Frequently asked questions

  • What is The Wealth and Poverty of Nations about?

    It's an economic history of why some nations are rich and others poor, covering roughly five centuries. Landes argues that cultural factors — particularly attitudes toward work, knowledge, and women — explain long-run prosperity differences more than geography, natural resources, or luck. It's one of the major statements of the cultural explanation for development.

  • How does this book compare to Guns, Germs, and Steel?

    Both address the same basic question — why did some parts of the world get rich and others didn't — but reach different answers. Diamond emphasizes geography and environmental factors; Landes emphasizes culture. They are best read together. The debate between environmental and cultural explanations remains unresolved in economic history.

  • Is the book controversial?

    Yes. Landes's emphasis on cultural explanations, his relatively skeptical treatment of colonial extraction as a primary cause of poverty, and his admiration for European economic achievement have generated significant criticism from historians who emphasize structural and political explanations. The book is worth reading as a serious argument, not as a consensus view.

  • How long is The Wealth and Poverty of Nations?

    About 650 pages; most readers take twelve to fourteen hours. Landes writes engagingly but covers an enormous historical sweep.

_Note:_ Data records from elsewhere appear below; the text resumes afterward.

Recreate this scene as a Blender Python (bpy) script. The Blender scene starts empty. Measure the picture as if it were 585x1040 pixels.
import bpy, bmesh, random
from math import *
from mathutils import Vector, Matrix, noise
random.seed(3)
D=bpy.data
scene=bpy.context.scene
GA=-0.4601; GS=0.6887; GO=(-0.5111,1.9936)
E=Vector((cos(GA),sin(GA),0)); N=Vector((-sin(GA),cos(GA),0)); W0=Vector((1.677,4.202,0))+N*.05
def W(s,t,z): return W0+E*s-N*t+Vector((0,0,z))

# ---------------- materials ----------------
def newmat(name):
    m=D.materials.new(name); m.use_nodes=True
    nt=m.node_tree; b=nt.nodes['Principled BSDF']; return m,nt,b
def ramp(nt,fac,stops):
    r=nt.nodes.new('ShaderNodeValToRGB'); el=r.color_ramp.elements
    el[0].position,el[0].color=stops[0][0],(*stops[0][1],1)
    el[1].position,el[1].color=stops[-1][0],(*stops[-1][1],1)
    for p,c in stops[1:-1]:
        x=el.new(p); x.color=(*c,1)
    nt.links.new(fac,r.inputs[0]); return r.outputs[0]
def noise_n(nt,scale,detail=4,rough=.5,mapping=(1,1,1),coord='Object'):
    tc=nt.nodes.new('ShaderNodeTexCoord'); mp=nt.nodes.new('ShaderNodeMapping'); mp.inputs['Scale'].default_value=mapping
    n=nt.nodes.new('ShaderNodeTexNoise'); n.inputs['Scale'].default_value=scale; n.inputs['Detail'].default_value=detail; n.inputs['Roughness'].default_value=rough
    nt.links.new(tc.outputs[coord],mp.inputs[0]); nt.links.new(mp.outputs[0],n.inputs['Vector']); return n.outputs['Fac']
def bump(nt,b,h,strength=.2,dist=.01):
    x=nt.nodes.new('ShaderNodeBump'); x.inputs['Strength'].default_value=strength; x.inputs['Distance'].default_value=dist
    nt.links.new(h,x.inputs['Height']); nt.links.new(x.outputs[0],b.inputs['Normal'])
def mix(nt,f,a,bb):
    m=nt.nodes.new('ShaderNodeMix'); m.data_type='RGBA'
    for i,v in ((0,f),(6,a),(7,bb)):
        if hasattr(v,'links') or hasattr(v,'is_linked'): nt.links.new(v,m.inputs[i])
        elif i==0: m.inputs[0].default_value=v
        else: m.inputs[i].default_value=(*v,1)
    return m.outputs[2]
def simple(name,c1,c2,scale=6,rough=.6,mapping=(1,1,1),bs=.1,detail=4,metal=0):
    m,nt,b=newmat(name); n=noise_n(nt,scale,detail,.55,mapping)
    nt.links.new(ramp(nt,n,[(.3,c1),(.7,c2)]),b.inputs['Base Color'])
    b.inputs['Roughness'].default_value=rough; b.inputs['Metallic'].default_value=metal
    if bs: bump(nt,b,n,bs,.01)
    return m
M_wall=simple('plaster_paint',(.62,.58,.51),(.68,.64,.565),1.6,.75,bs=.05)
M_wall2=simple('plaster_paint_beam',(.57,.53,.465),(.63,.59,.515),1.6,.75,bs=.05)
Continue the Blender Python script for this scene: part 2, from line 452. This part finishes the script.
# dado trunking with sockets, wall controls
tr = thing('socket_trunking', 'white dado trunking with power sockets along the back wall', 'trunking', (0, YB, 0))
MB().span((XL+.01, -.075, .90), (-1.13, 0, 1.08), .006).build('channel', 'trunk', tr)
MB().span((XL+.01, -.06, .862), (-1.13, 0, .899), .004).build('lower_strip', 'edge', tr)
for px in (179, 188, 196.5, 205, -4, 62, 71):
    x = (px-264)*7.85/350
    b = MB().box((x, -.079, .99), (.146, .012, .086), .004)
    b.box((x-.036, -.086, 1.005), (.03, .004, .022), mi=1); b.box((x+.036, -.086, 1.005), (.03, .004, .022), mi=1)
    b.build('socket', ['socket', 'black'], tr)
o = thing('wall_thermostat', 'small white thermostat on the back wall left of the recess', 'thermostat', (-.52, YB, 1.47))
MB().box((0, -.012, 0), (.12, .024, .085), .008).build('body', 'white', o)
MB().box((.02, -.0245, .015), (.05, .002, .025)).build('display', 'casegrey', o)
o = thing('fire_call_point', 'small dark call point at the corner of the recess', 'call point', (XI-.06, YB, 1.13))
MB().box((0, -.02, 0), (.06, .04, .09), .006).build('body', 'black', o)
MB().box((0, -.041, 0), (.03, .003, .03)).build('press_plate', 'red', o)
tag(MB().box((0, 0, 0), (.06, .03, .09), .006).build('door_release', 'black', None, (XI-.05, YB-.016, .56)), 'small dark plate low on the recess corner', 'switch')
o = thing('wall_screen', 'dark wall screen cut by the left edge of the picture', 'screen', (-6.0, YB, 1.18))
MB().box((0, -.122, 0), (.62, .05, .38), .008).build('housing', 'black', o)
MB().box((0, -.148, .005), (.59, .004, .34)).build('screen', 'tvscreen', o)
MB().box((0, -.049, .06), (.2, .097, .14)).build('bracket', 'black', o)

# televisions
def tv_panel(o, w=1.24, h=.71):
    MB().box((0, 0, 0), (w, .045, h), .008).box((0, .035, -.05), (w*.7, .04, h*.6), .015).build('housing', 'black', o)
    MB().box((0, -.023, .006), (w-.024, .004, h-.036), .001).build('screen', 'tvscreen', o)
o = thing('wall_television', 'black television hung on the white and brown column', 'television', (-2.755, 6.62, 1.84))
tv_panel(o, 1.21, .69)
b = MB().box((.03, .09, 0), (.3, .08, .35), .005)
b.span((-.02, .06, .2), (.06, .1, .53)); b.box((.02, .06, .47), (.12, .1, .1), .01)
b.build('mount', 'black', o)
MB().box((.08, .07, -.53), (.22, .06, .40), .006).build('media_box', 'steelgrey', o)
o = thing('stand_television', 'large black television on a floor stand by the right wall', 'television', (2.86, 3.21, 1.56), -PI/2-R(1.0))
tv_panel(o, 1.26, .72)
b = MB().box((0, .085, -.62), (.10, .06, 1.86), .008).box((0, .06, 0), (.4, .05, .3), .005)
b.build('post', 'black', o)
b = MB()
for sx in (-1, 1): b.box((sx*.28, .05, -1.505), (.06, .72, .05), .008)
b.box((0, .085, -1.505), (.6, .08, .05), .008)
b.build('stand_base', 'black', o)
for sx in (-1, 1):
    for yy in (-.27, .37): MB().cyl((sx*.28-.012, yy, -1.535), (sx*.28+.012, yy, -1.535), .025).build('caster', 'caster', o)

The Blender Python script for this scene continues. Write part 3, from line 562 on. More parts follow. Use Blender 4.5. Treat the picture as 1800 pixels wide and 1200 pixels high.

The book rewards readers who work through it in sections organized around regions or periods.

  • Who should read this book?

    Readers interested in economic history, development economics, or the big-picture question of why the world is organized as it is. It's demanding in scope but not in technical economics — Landes writes for an educated general reader. It pairs well with Why Nations Fail and Guns, Germs, and Steel for a multi-perspective treatment of the same question.

About David S. Landes

David S. Landes (1924–2013) was Coolidge Professor of History and Professor of Economics Emeritus at Harvard University, and one of the leading economic historians of the twentieth century. He was known for his work on European industrialization, the history of clocks (Revolution in Time), and banking history (The Unbound Prometheus). Landes spent his career at Berkeley and Harvard and wrote economic history for general audiences without sacrificing rigor. The Wealth and Poverty of Nations, published in 1998, was his most ambitious work, offering a cultural explanation for global economic divergence.